Judith Kuckart

Die Verdächtige

Roman
Cover: Die Verdächtige
DuMont Verlag, Köln 2008
ISBN 9783832180720
Gebunden, 288 Seiten, 19,90 EUR

Klappentext

Robert ist 39, sieht aus wie George Clooney und arbeitet beim Mord­dezernat. Seine Frau hat er bei einer Verkehrskontrolle kennengelernt, aber die hat ihn gerade verlassen. Da kommt zu ihm aufs Kommissariat eine Frau, an der alles seltsam ist, nicht nur der Kragen ihres Mantels, der ihr wie ein Rhabarberblatt über die Schultern fällt. Marga Burg will eine Vermisstenanzeige aufgeben. Sie war mit ihrem Freund Mathias auf der Kirmes, er stieg allein in die Geisterbahn und kam nicht mehr heraus: "Er war einfach verschwunden, wie eine Faust verschwindet, wenn man die Hand öffnet." Robert macht sich zusammen mit seiner forschen Kollegin Nico auf die Suche. Doch überall begegnet er Marga, die umso undurchschaubarer wird, je näher er ihr kommt.

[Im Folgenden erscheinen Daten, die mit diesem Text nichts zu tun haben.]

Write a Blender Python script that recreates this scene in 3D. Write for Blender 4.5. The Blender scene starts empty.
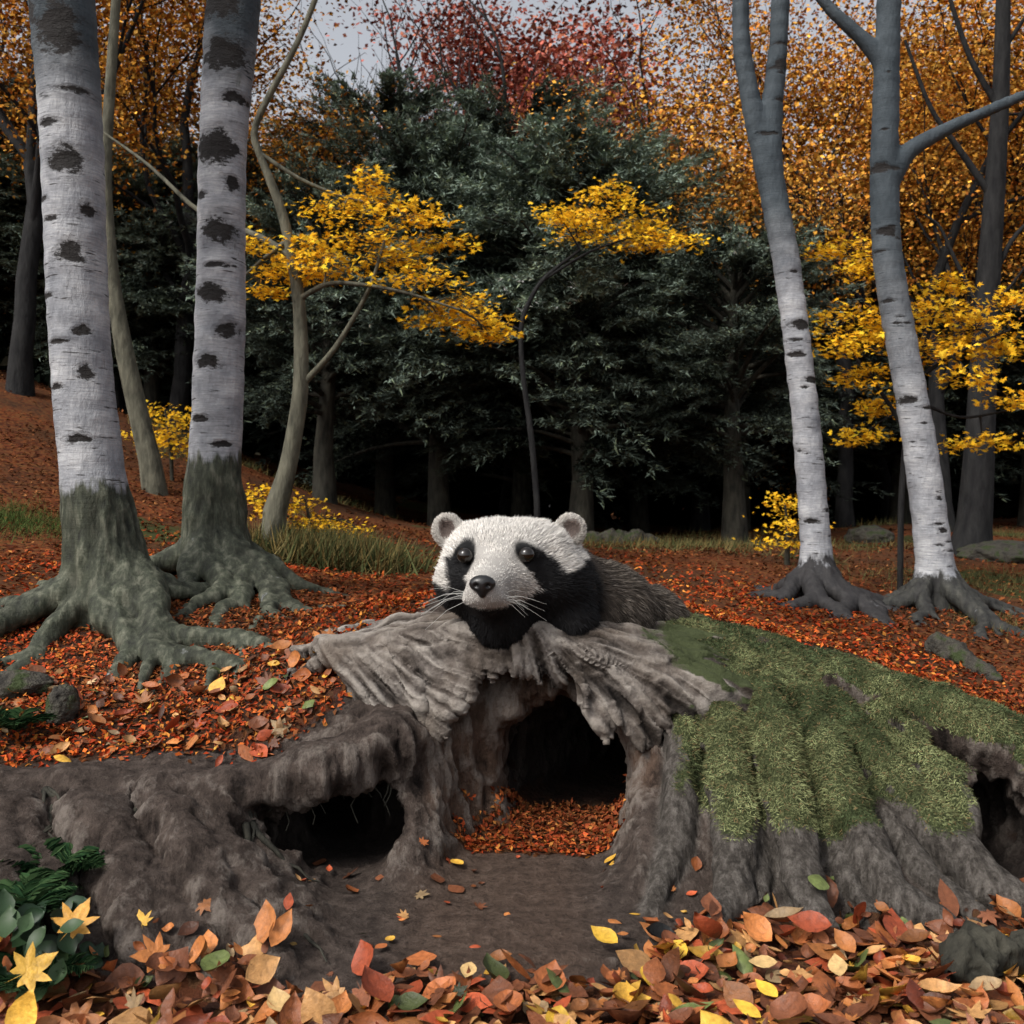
import bpy, math, random
import numpy as np
from mathutils import Vector
rng = np.random.default_rng(11)
random.seed(5)
scene = bpy.context.scene
CH = 1.6
def S(px, py, d):
    return np.array([(px-512)/1000.0*d, d, CH+(512-py)/1000.0*d])

# ------------------------------------------------------------------ noise
def _h(i, j, k, s):
    n = (i.astype(np.int64)*374761393 + j.astype(np.int64)*668265263 + k.astype(np.int64)*2147483647 + s*1274126177) & 0xffffffff
    n = ((n ^ (n >> 13))*1274126177) & 0xffffffff
    n = (n ^ (n >> 16)) & 0xffff
    return n/32767.5-1.0
def vnoise(P, s=0):
    P = np.asarray(P, dtype=np.float64)
    I = np.floor(P).astype(np.int64); F = P-I; F = F*F*(3-2*F)
    i, j, k = I[..., 0], I[..., 1], I[..., 2]; x, y, z = F[..., 0], F[..., 1], F[..., 2]
    r = 0
    for a in (0, 1):
        for b in (0, 1):
            for c in (0, 1):
                w = (x if a else 1-x)*(y if b else 1-y)*(z if c else 1-z)
                r = r+w*_h(i+a, j+b, k+c, s)
    return r
def fbm(P, o=3, s=0):
    r = 0; a = 1.0
    P = np.asarray(P, float)
    for q in range(o):
        r = r+a*vnoise(P*(2.03**q), s+q*17); a *= .5
    return r/1.75
def nrm(v):
    return v/(np.linalg.norm(v, axis=-1, keepdims=True)+1e-9)
def sst(a, b, x):
    t = np.clip((x-a)/(b-a), 0, 1); return t*t*(3-2*t)

# ------------------------------------------------------------------ mesh helpers
def make_mesh(name, V, F, mat=None, attrs=None, col=None, smooth=True, parent=None):
    V = np.asarray(V, dtype=np.float32); F = np.asarray(F, dtype=np.int32)
    me = bpy.data.meshes.new(name)
    me.vertices.add(len(V)); me.vertices.foreach_set('co', V.ravel())
    k = F.shape[1]
    me.loops.add(F.size); me.loops.foreach_set('vertex_index', F.ravel())
    me.polygons.add(len(F)); me.polygons.foreach_set('loop_start', np.arange(len(F), dtype=np.int32)*k)
    me.polygons.foreach_set('use_smooth', np.full(len(F), smooth, dtype=bool))
    me.update(calc_edges=True)
    for n, a in (attrs or {}).items():
        at = me.attributes.new(n, 'FLOAT', 'POINT'); at.data.foreach_set('value', np.asarray(a, dtype=np.float32))
    if col is not None:
        c = np.ones((len(V), 4), dtype=np.float32); c[:, :3] = col
        at = me.attributes.new('Col', 'FLOAT_COLOR', 'POINT'); at.data.foreach_set('color', c.ravel())
    ob = bpy.data.objects.new(name, me); scene.collection.objects.link(ob)
    if mat: me.materials.append(mat)
    if parent: ob.parent = parent
    return ob
def empty(name):
    e = bpy.data.objects.new(name, None); scene.collection.objects.link(e); e.empty_display_size = .1
    return e
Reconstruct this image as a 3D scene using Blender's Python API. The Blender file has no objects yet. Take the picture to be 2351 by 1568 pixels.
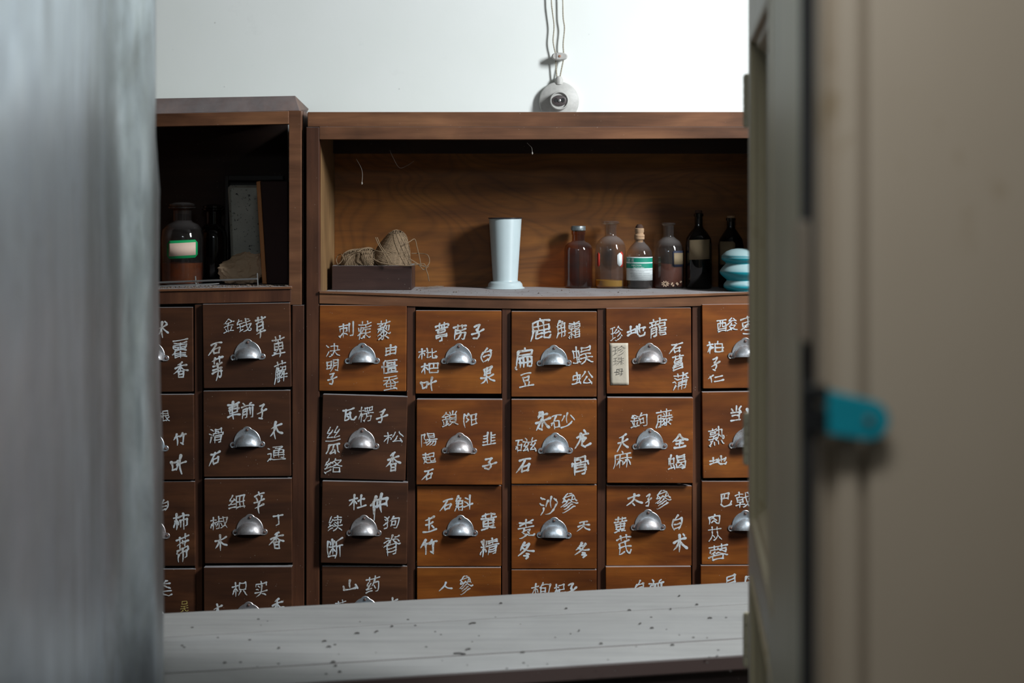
import bpy, bmesh, math, random
from mathutils import Vector, Matrix

# ---------------------------------------------------------------- camera, world, lights, exposure
scene = bpy.context.scene
COL = scene.collection
CAMZ = 1.60          # eye height
F = 3000.0           # focal length in pixels of the 2351x1568 frame
CX, HZ = 1175.5, 480.0   # vertical centre line and horizon row
cam_data = bpy.data.cameras.new('camera')
cam_data.sensor_width = 36.0
cam_data.lens = 36.0 * F / 2351.0
cam_data.shift_y = -(784.0 - HZ) / 2351.0
cam_data.clip_start = 0.02
cam_data.dof.use_dof = True
cam_data.dof.focus_distance = 3.0
cam_data.dof.aperture_fstop = 2.8
cam = bpy.data.objects.new('camera', cam_data)
cam.location = (0, 0, CAMZ)
cam.rotation_euler = (math.radians(90), 0, 0)
COL.objects.link(cam)
scene.camera = cam

scene.view_settings.view_transform = 'Standard'
scene.view_settings.look = 'None'
scene.view_settings.gamma = 1.0
scene.view_settings.use_curve_mapping = False
scene.view_settings.exposure = 0.0
scene.cycles.caustics_refractive = False
scene.cycles.caustics_reflective = False
scene.cycles.sample_clamp_indirect = 4.0

world = bpy.data.worlds.new('sky')
scene.world = world
world.use_nodes = True
wn = world.node_tree.nodes; wl = world.node_tree.links
bg = wn['Background']
tc = wn.new('ShaderNodeTexCoord'); sp = wn.new('ShaderNodeSeparateXYZ'); cr = wn.new('ShaderNodeValToRGB')
wl.new(tc.outputs['Generated'], sp.inputs[0])
mp = wn.new('ShaderNodeMapRange'); mp.inputs['From Min'].default_value = -1; mp.inputs['From Max'].default_value = 1
wl.new(sp.outputs['Z'], mp.inputs['Value']); wl.new(mp.outputs[0], cr.inputs[0])
cr.color_ramp.elements[0].position = 0.40; cr.color_ramp.elements[0].color = (0.055, 0.05, 0.042, 1)
cr.color_ramp.elements[1].position = 0.75; cr.color_ramp.elements[1].color = (0.62, 0.69, 0.72, 1)
wl.new(cr.outputs[0], bg.inputs['Color'])
bg.inputs['Strength'].default_value = 0.42

def area_light(name, loc, target, sx, sy, power, color):
    d = bpy.data.lights.new(name, 'AREA'); d.shape = 'RECTANGLE'; d.size = sx; d.size_y = sy
    d.energy = power; d.color = color
    o = bpy.data.objects.new(name, d); o.location = loc
    o.rotation_euler = (Vector(target) - Vector(loc)).to_track_quat('-Z', 'Y').to_euler()
    COL.objects.link(o); return o
# daylight through the window of the right-hand wall
area_light('window_daylight', (2.19, 1.43, 2.90), (0.15, 3.1, 1.3), 0.36, 1.0, 140, (0.93, 0.97, 1.0))
# added fill lamp near the lintel, brightening the foreground doors
dl = area_light('doorway_fill', (-0.02, 0.33, 2.44), (0.0, 1.05, 1.60), 0.45, 0.2, 3.2, (0.84, 0.93, 1.0))
dl.data.spread = math.radians(85)

# ---------------------------------------------------------------- helpers
def U(px, py, Y):
    """the point at depth Y seen at pixel px, py"""
    return Vector(((px - CX) / F * Y, Y, CAMZ - (py - HZ) / F * Y))

def tag(o, label=None, cat=None, group=None, kind=None):
    if label: o['label'] = label
    if cat: o['category'] = cat
    if group: o['group'] = group
    if kind: o['kind'] = kind
    return o

def thing(name, label, cat, loc=(0, 0, 0), rz=0, group=None):
    o = bpy.data.objects.new(name, None); COL.objects.link(o)
    o.location = loc; o.rotation_euler = (0, 0, rz); o.empty_display_size = 0.05
    return tag(o, label, cat, group)

def obj(name, bm, mat, parent=None, smooth=False, bevel=0.0, angle=40, recalc=True):
    if recalc: bmesh.ops.recalc_face_normals(bm, faces=bm.faces[:])
    me = bpy.data.meshes.new(name); bm.to_mesh(me); bm.free()
    if isinstance(mat, (list, tuple)):
        for m in mat: me.materials.append(m)
    elif mat: me.materials.append(mat)
    if smooth:
        for p in me.polygons: p.use_smooth = True
        try: me.set_sharp_from_angle(angle=math.radians(angle))
        except Exception: pass
    o = bpy.data.objects.new(name, me); COL.objects.link(o)
    if parent: o.parent = parent
    if bevel:
        b = o.modifiers.new('bevel', 'BEVEL'); b.width = bevel; b.segments = 2; b.limit_method = 'ANGLE'
        b.angle_limit = math.radians(50)
    return o

def box(bm, x0, x1, y0, y1, z0, z1, M=None, mi=0):
    c = [(x0, y0, z0), (x1, y0, z0), (x1, y1, z0), (x0, y1, z0), (x0, y0, z1), (x1, y0, z1), (x1, y1, z1), (x0, y1, z1)]
    v = [bm.verts.new((M @ Vector(p)) if M else p) for p in c]
    for f in ((0, 3, 2, 1), (4, 5, 6, 7), (0, 1, 5, 4), (1, 2, 6, 5), (2, 3, 7, 6), (3, 0, 4, 7)):
        bm.faces.new([v[i] for i in f]).material_index = mi
    return v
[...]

Rezensionsnotiz zu Die Zeit, 06.11.2008

Hier sei ein guter Stoff einem schlechten Krimi zum Opfer gefallen, seufzt Rezensent Martin Lüdke nach vollzogener Lektüre dieses Romans über eine Frau, deren Mann eines Tages in einer Geisterbahn abhanden kam. Zwar sei Judith Kuckart eine gute Erzählerin, doch wird Lüdke den Verdacht nicht los, dass sie hier mit Blick auf die Bestsellerlisten erfolgreiche Kollegen nachgeahmt hat und dabei das Potenzial ihres eigenen Stoffes verkannte. ”Flotte Dialoge”, ”hübsche Pointen” und ”gute Beobachtungen”, bescheinigt der Rezensent der Geschichte. Auch die Figuren und Konstellation des Plots findet er interessant, den ”filmischen Auftakt” des Romans gar ”furios”. Doch bald überlagert und beschwert die komplexe Psychologie der Figuren den Fortgang der Geschichte, gelingt es Kuckart aus Sicht des Rezensenten nicht, daraus die Handlung voranzutreiben. Stattdessen stülpe sie ihrer Geschichte eine weitere Psychologisierung über, weshalb der Roman seine Spannung immer stärker einer ”an den Haaren herbei gezogenen” Geschichte verdanken müsse. In diesem Zusammenhang sieht Lüdke, wie eine ”Menge Kamele” durch Nadelöhre gezwängt werden, was ihm den Lesespaß am Ende ziemlich vergällt.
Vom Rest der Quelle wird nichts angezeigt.